Llegar a la élite de cualquier deporte es muy complicado y mantenerse requiere mucho sacrificio. En la mayoría de los casos, supone dedicarse en cuerpo y alma a la competición y renunciar al resto de preocupaciones que tiene la vida, o postergarlas para más adelante. Si se consiguen títulos y medallas, éstos se acompañan a su vez de éxito, felicitaciones, atención mediática… Sin embargo, siempre llega el día en el que el atleta cruza su última línea de meta o realiza su último salto, o en el que el pitido final de un partido es también el pitido final de su vida deportiva. Supone su jubilación y les llega cuando ni han cumplido los 30 o 40 años. Para ellos, ese momento significa volver a empezar, y no todos saben asumirlo.
Las ayudas económicas desaparecen, los focos y las cámaras se apagan, y los reconocimientos que durante una época alimentaron la autoestima quedan como simples recuerdos. Por muy alto que se haya llegado, toca volver a aterrizar en la vida “normal”. Eso supone replantearse el presente y el futuro, preocuparse por todo lo que en su momento dejaron relegado a un segundo plano, y a muchos eso se les hace una montaña. Algunos, bien asesorados, saben ir encauzando la nueva etapa ya en sus últimos años de competición. Aconsejados por quienes realmente les quieren, son cada vez más los que compaginan el deporte con los estudios, o invierten lo que logran en sus momentos de bonanza en proyectos empresariales, o simplemente son conscientes de que tienen que “reciclarse” y ponen los medios para lograrlo.
En todos los casos, la fortaleza mental es lo más importante. Encontrar el nuevo sitio en el que encajar no es igual de fácil para todos. Además, hay deportes que dejan más notoriedad que otros o que, incluso, facilitan la transición con un simple cambio de rol, pasando de ser atleta a ser entrenador o a ocupar cargos institucionales relacionados con la disciplina que antes ejercían. Quizá la mayoría piense en el fútbol como ejemplo de ese “reciclaje”, aunque también ha dejado casos de profesionales que no han sabido aceptar su jubilación. Asimismo, hay que reconocer que no todos los deportistas tienen un entorno igual de favorable para readaptarse y que, en algunos casos, las circunstancias negativas se acumulan y les superan.
De manera entrañable recuerdo a Jesús Rollán, seguramente el mejor portero del waterpolo mundial. Llegué a conocerle personalmente en la universidad, gracias a una charla que impartió en unas jornadas deportivas. Su carisma, unido a su carácter extrovertido y alegre, me sobrecogieron en aquel marzo de 2005, pese a que ya entonces los problemas de diversa índole se sumaban a su retirada profesional. En él también pude ver entonces un rastro de melancolía y de inquietud ante un futuro incierto. Justo un año después, cuando apenas tenía 37 años, optó por poner fin a su particular partido. En mi memoria me quedo con su sonrisa y su fascinante relato de los años de gloria olímpica.

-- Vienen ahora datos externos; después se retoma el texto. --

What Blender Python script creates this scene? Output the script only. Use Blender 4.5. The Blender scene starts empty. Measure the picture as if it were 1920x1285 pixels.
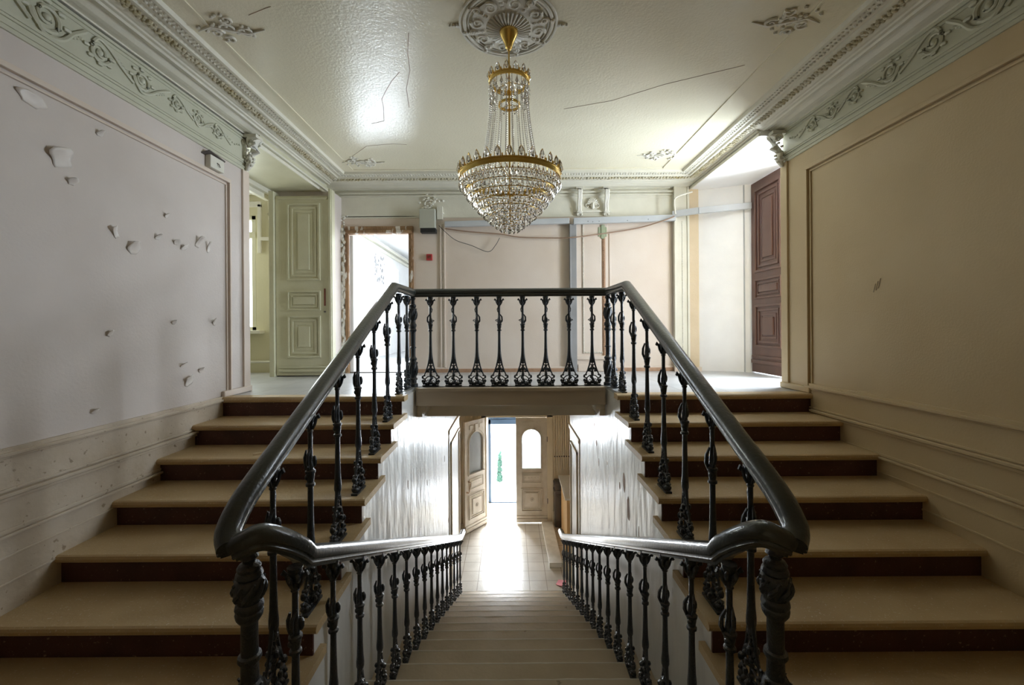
import bpy, math, random
from mathutils import Vector, Matrix
random.seed(7)
PI = math.pi
S = bpy.context.scene
COL = S.collection

# ------------------------------------------------------------------ camera
CZ = 0.63
cam_d = bpy.data.cameras.new('camera')
cam_d.sensor_width = 36.0
cam_d.lens = 15.0
cam_d.shift_x = 3.0 / 1920
cam_d.shift_y = -27.5 / 1920
cam_d.clip_start = 0.05
cam_d.clip_end = 200
cam = bpy.data.objects.new('camera', cam_d)
COL.objects.link(cam)
cam.matrix_world = Matrix.Translation((0, 0, CZ)) @ Matrix.Rotation(math.radians(90), 4, 'X') @ Matrix.Rotation(math.radians(-0.4), 4, 'Z')
S.camera = cam
S.view_settings.view_transform = 'Standard'
S.view_settings.look = 'None'
S.view_settings.gamma = 1.0
S.view_settings.use_curve_mapping = False
S.view_settings.exposure = 0.82
try:
    S.cycles.use_denoising = True
    S.cycles.max_bounces = 14
    S.cycles.diffuse_bounces = 8
    S.cycles.glossy_bounces = 6
    S.cycles.transmission_bounces = 8
    S.cycles.transparent_max_bounces = 8
    S.cycles.sample_clamp_indirect = 8
    S.cycles.caustics_refractive = False
    S.cycles.caustics_reflective = False
except Exception:
    pass

# ------------------------------------------------------------------ sky and daylight
W = bpy.data.worlds.new('sky')
S.world = W
W.use_nodes = True
bg = W.node_tree.nodes['Background']
bg.inputs[0].default_value = (0.86, 0.93, 1.0, 1)
bg.inputs[1].default_value = 3.0


def area(name, loc, target, sx, sy, power, color=(1, 1, 1), spread=180):
    l = bpy.data.lights.new(name, 'AREA')
    l.shape = 'RECTANGLE'
    l.size = sx
    l.size_y = sy
    l.energy = power
    l.color = color
    l.spread = math.radians(spread)
    o = bpy.data.objects.new(name, l)
    COL.objects.link(o)
    o.location = loc
    d = Vector(target) - Vector(loc)
    o.rotation_euler = d.to_track_quat('-Z', 'Y').to_euler()
    return o


SKYC = (0.80, 0.90, 1.0)
# daylight through the window of the right side room, just past the open door leaf
area('daylight_right_room', (3.95, 4.74, 1.35), (0.0, 3.9, 1.0), 1.1, 2.2, 165, SKYC)
# window of the left side room
area('daylight_left_room', (-4.35, 6.1, 1.45), (-1.5, 3.4, 0.9), 1.0, 1.6, 20, (0.95, 1.0, 0.90))
# windows of the corridor beyond the stripped doorway
area('daylight_corridor', (-2.6, 8.4, 1.5), (-0.6, 5.5, 0.9), 1.8, 1.9, 170, SKYC)
# open street door
area('daylight_street', (-0.2, 12.2, -1.6), (-0.15, 8.0, -3.6), 1.6, 2.0, 700, (0.88, 0.94, 1.0))

# ------------------------------------------------------------------ node material helper


def mat(name, c1, c2=None, rough=0.6, scale=3.0, bump=0.0, bscale=40.0, metal=0.0, spec=0.5, coat=0.0,
        speck=None, speck_amt=0.0, speck_scale=120.0, dust=None, dust_amt=0.0, stretch=(1, 1, 1), rvar=0.0, wave=0.0, wscale=2.0):
    m = bpy.data.materials.new(name)
    m.use_nodes = True
    nt = m.node_tree
    N, L = nt.nodes, nt.links
    b = N['Principled BSDF']
    geo = N.new('ShaderNodeNewGeometry')
    mp = N.new('ShaderNodeMapping')
    mp.inputs['Scale'].default_value = stretch
    L.new(geo.outputs['Position'], mp.inputs['Vector'])
    nz = N.new('ShaderNodeTexNoise')
    nz.inputs['Scale'].default_value = scale
    nz.inputs['Detail'].default_value = 6
    L.new(mp.outputs[0], nz.inputs['Vector'])
    rp = N.new('ShaderNodeValToRGB')
    rp.color_ramp.elements[0].position = 0.32
    rp.color_ramp.elements[1].position = 0.68
    rp.color_ramp.elements[0].color = (*c1, 1)
    rp.color_ramp.elements[1].color = (*(c2 or c1), 1)
    L.new(nz.outputs['Fac'], rp.inputs[0])
    out = rp.outputs[0]
    if speck:
        n2 = N.new('ShaderNodeTexNoise')
        n2.inputs['Scale'].default_value = speck_scale
        n2.inputs['Detail'].default_value = 3
        L.new(mp.outputs[0], n2.inputs['Vector'])
        r2 = N.new('ShaderNodeValToRGB')
        r2.color_ramp.elements[0].position = 1 - speck_amt
        r2.color_ramp.elements[1].position = min(1, 1 - speck_amt + 0.05)
        L.new(n2.outputs['Fac'], r2.inputs[0])
        mx = N.new('ShaderNodeMixRGB')
        mx.inputs[2].default_value = (*speck, 1)
        L.new(r2.outputs[0], mx.inputs[0])
        L.new(out, mx.inputs[1])
        out = mx.outputs[0]
    if dust:
        sx = N.new('ShaderNodeSeparateXYZ')
        L.new(geo.outputs['Normal'], sx.inputs[0])
        mr = N.new('ShaderNodeMapRange')
        mr.inputs[1].default_value = 0.1
        mr.inputs[2].default_value = 1.0
        mr.inputs[4].default_value = dust_amt
        L.new(sx.outputs[2], mr.inputs[0])
        mu = N.new('ShaderNodeMath')
        mu.operation = 'MULTIPLY'
        L.new(mr.outputs[0], mu.inputs[0])
        n3 = N.new('ShaderNodeTexNoise')
        n3.inputs['Scale'].default_value = 25
        L.new(geo.outputs['Position'], n3.inputs['Vector'])
        L.new(n3.outputs['Fac'], mu.inputs[1])
        mx = N.new('ShaderNodeMixRGB')
        mx.inputs[2].default_value = (*dust, 1)
        L.new(mu.outputs[0], mx.inputs[0])
        L.new(out, mx.inputs[1])
        out = mx.outputs[0]
    L.new(out, b.inputs['Base Color'])
    b.inputs['Roughness'].default_value = rough
    if rvar:
        mr = N.new('ShaderNodeMapRange')
        mr.inputs[3].default_value = rough - rvar
        mr.inputs[4].default_value = rough + rvar
        L.new(nz.outputs['Fac'], mr.inputs[0])
        L.new(mr.outputs[0], b.inputs['Roughness'])
    b.inputs['Metallic'].default_value = metal
    b.inputs['Specular IOR Level'].default_value = spec
    if coat:
        b.inputs['Coat Weight'].default_value = coat
        b.inputs['Coat Roughness'].default_value = 0.12
    if bump:
        n4 = N.new('ShaderNodeTexNoise')
        n4.inputs['Scale'].default_value = bscale
        n4.inputs['Detail'].default_value = 5
        L.new(mp.outputs[0], n4.inputs['Vector'])
        bp = N.new('ShaderNodeBump')
        bp.inputs['Strength'].default_value = bump
        bp.inputs['Distance'].default_value = 0.01
        h = n4.outputs['Fac']
        if wave:
            n5 = N.new('ShaderNodeTexNoise')
            n5.inputs['Scale'].default_value = wscale
            L.new(mp.outputs[0], n5.inputs['Vector'])
            ma = N.new('ShaderNodeMath')
            ma.operation = 'MULTIPLY_ADD'
            ma.inputs[1].default_value = wave
            L.new(n5.outputs['Fac'], ma.inputs[0])
            L.new(h, ma.inputs[2])
            h = ma.outputs[0]
        L.new(h, bp.inputs['Height'])
        L.new(bp.outputs[0], b.inputs['Normal'])
    return m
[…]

Yago Lamela, el mejor saltador que ha dado el atletismo español en su historia, es el último que se ha acercado al abismo. Hace una semana que tuvo que ser ingresado en una unidad de psiquiatría, de la que salió cuatro días después con el compromiso de luchar y recuperarse. La preocupación de sus padres es lo que quizá le haya salvado de seguir cayendo. Su caso encaja con el modelo de plusmarquista de éxito cuyas lesiones precipitan una retirada precoz y, de la noche a la mañana, cree que se ha vuelto invisible para el mundo; también con el modelo de acumulación de obstáculos para salir adelante. Tiene ante sí el reto de dar su “salto” más importante. Uno le hizo en su momento subcampeón del mundo. Otro le puede hacer recuperar su vida y ganar su futuro.